Nonetheless, there are some cross currents developing. I have frequently said that the stock market does not reflect the economy; it predicts it. Looking out six months, can we predict a better economy? I don't see a totally rosy picture. We will certainly continue to have horrible job numbers and housing valuations will take a long time to recover. Thank Gaia or God that the federal government is spending. There are only three main customers: government, businesses, and people. Right now, government is the only rock solid spender. Paul Krugman's recent column in The New York Times estimated that instead of 9.5 million, we'd have 10.5 million people out of work today were it not for federal spending.

Given low consumer and business spending, what will help companies earn more? Are stocks still cheap enough to grow from here? Again, this isn't totally rosy. Companies will almost certainly pay higher taxes, which will feed into valuation models and make their stock prices seem less attractive. And some important industries (financial services and health care) will be operating under new rules, rules that may (I'd say ought to) impede their earnings power.

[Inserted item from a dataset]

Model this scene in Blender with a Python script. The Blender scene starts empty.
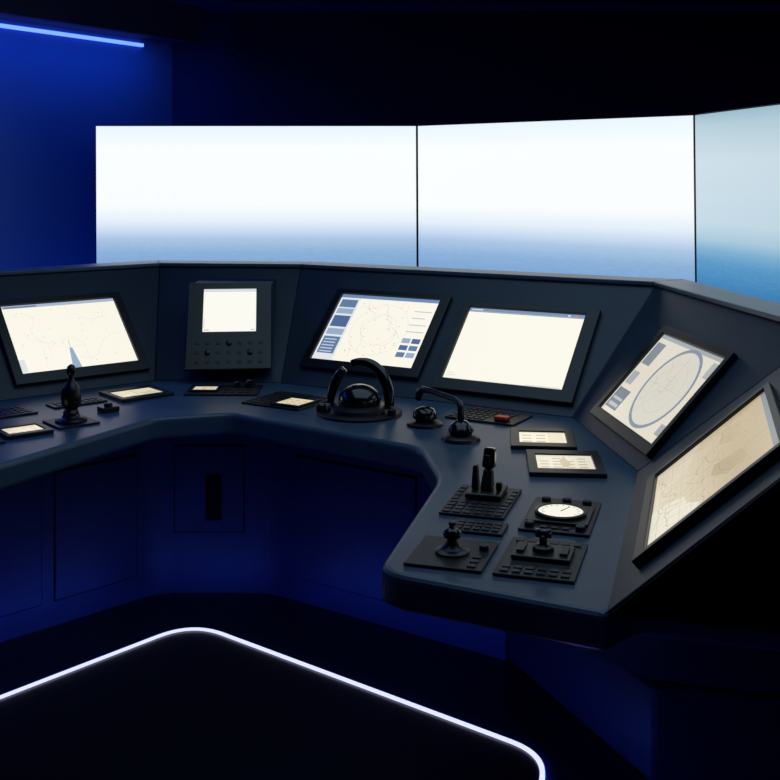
import bpy, bmesh, math, random
from mathutils import Matrix, Vector
random.seed(4)
S=bpy.context.scene
S.view_settings.view_transform='Standard'
COL=S.collection

# ------------------------------------------------------------------ materials
def lin(c): 
    return tuple(((v/255)/12.92 if v/255<=.04045 else ((v/255+.055)/1.055)**2.4) for v in c)
def rgba(c): return lin(c)+(1,)
def mat_paint(name,c,rough=.5,spec=.5,metal=0,bump=.0,scale=300,var=.12,coat=0):
    m=bpy.data.materials.new(name); m.use_nodes=True; nt=m.node_tree; b=nt.nodes['Principled BSDF']
    b.inputs['Roughness'].default_value=rough; b.inputs['Metallic'].default_value=metal
    b.inputs['Specular IOR Level'].default_value=spec; b.inputs['Coat Weight'].default_value=coat
    tc=nt.nodes.new('ShaderNodeTexCoord'); n=nt.nodes.new('ShaderNodeTexNoise'); n.inputs['Scale'].default_value=6
    n.inputs['Detail'].default_value=4
    r=nt.nodes.new('ShaderNodeValToRGB'); l=lin(c)
    r.color_ramp.elements[0].position=.3; r.color_ramp.elements[1].position=.7
    r.color_ramp.elements[0].color=tuple(v*(1-var) for v in l)+(1,); r.color_ramp.elements[1].color=tuple(min(1,v*(1+var)) for v in l)+(1,)
    nt.links.new(tc.outputs['Object'],n.inputs['Vector']); nt.links.new(n.outputs['Fac'],r.inputs['Fac']); nt.links.new(r.outputs['Color'],b.inputs['Base Color'])
    if bump:
        n2=nt.nodes.new('ShaderNodeTexNoise'); n2.inputs['Scale'].default_value=scale
        bp=nt.nodes.new('ShaderNodeBump'); bp.inputs['Strength'].default_value=bump; bp.inputs['Distance'].default_value=.001
        nt.links.new(tc.outputs['Object'],n2.inputs['Vector']); nt.links.new(n2.outputs['Fac'],bp.inputs['Height']); nt.links.new(bp.outputs['Normal'],b.inputs['Normal'])
    return m
_em={}
def emis(c,s=1.0):
    k=(tuple(c),s)
    if k in _em: return _em[k]
    m=bpy.data.materials.new('glow_%d_%d_%d'%tuple(c)); m.use_nodes=True; nt=m.node_tree
    b=nt.nodes['Principled BSDF']; b.inputs['Base Color'].default_value=(0.01,0.01,0.01,1); b.inputs['Roughness'].default_value=.25
    b.inputs['Emission Color'].default_value=rgba(c); b.inputs['Emission Strength'].default_value=s
    _em[k]=m; return m
PAINT=mat_paint('console_paint',(58,82,104),.36,.5,bump=.12)
PANEL=mat_paint('console_panel_paint',(32,47,64),.45,.45,bump=.12)
CAB=mat_paint('cabinet_paint',(42,54,90),.42,.35,bump=.1)
PED=mat_paint('pedestal_paint',(20,26,46),.5,.25,bump=.1)
MATTE=mat_paint('matte_black_paint',(7,8,13),.7,.15)
BLACK=mat_paint('black_plastic',(12,13,16),.36,.5)
BLACK2=mat_paint('black_gloss_plastic',(8,9,12),.18,.55,coat=.25)
SATIN=mat_paint('black_satin_plastic',(9,10,13),.32,.5)
PLATE=mat_paint('device_plate',(16,20,26),.42,.45,bump=.2)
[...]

Globally, if you use MSCI World as your guide, Financial Services companies are the single largest sector of the stock exchanges, representing 20 percent of global markets (Information Technology and Energy are just over 12 percent each). We know these companies will likely face restrictions on some of their more lucrative business practices (like predatory lending). Changing their profit structures could weigh on markets in the short-term - though clearly an essential shift for the rest of the markets over the long-term. We need financial institutions that provide capital for economic growth. It is time for banks to get back to that business and out of fee-driven (charge you for late payments) and speculative (exotic swaps) lines. Capitalism became successful because it worked for most people. Finance greased the wheels of capitalism. That's its purpose.

So I acknowledge a shake up of a big sector. But on the other hand, I see very high (A-rated) quality companies behaving kindly to shareholders. Even in this difficult environment, several of our high-quality companies such as Automatic Data Processing, Colgate-Palmolive, Expeditors, and Procter & Gamble, have raised their dividends by 10 percent or more since 2009 began. In addition, across the board second quarter earnings were pretty good, causing Wall Street analysts to raise their earnings predictions.

Finally, I haven't mentioned that my single largest concern, curbing excesses by Wall Street, seems finally to be taking center stage. The so-called naked short sales are banned (you have to borrow stock before you sell it). Senator Charles Schumer of New York has made a cause of flash trading, and I'm relieved that he did, as it clearly entails some form of front-running which jeopardizes the integrity of the markets and puts investors at a disadvantage. It now looks like hedge funds will have to register with the SEC and reveal trading positions. Further the new Consumer Financial Protection Agency will likely ban mandatory arbitration in consumer credit agreements. This has already altered behavior at some credit card companies, according to The Kiplinger Letter. I watched the webcast of the first meeting of the Investor Advisory Committee to the Securities Exchange Commission (SEC). The voice of responsible investors was clear in declaring transparency and disclosure as their top concerns.

These things give me much comfort. Normal markets need good policing.

So with the market having recovered somewhat, we go back to basics. We choose stocks that have good earnings momentum and can generate their own growth even when the economy at large is somewhat stagnant. We also look at portfolios to see how much is in stocks versus cash and other vehicles, being sure we like the allocations. We are happy to be investors in high-quality stocks because they are being most generous with dividends.

What to watch from here? For me it is the war. This is the Achilles heel for this administration. Iraq seems to be easing us out and we are leaving, but Afghanistan was a big gamble. If the popular press can be believed, we are doing much more to stabilize the nation than we were six months ago. I hope so. But today (August 11, 2009), The New York Times "Names of the Dead" lists five young service personnel reported killed in Afghanistan yesterday. It's a long way from over.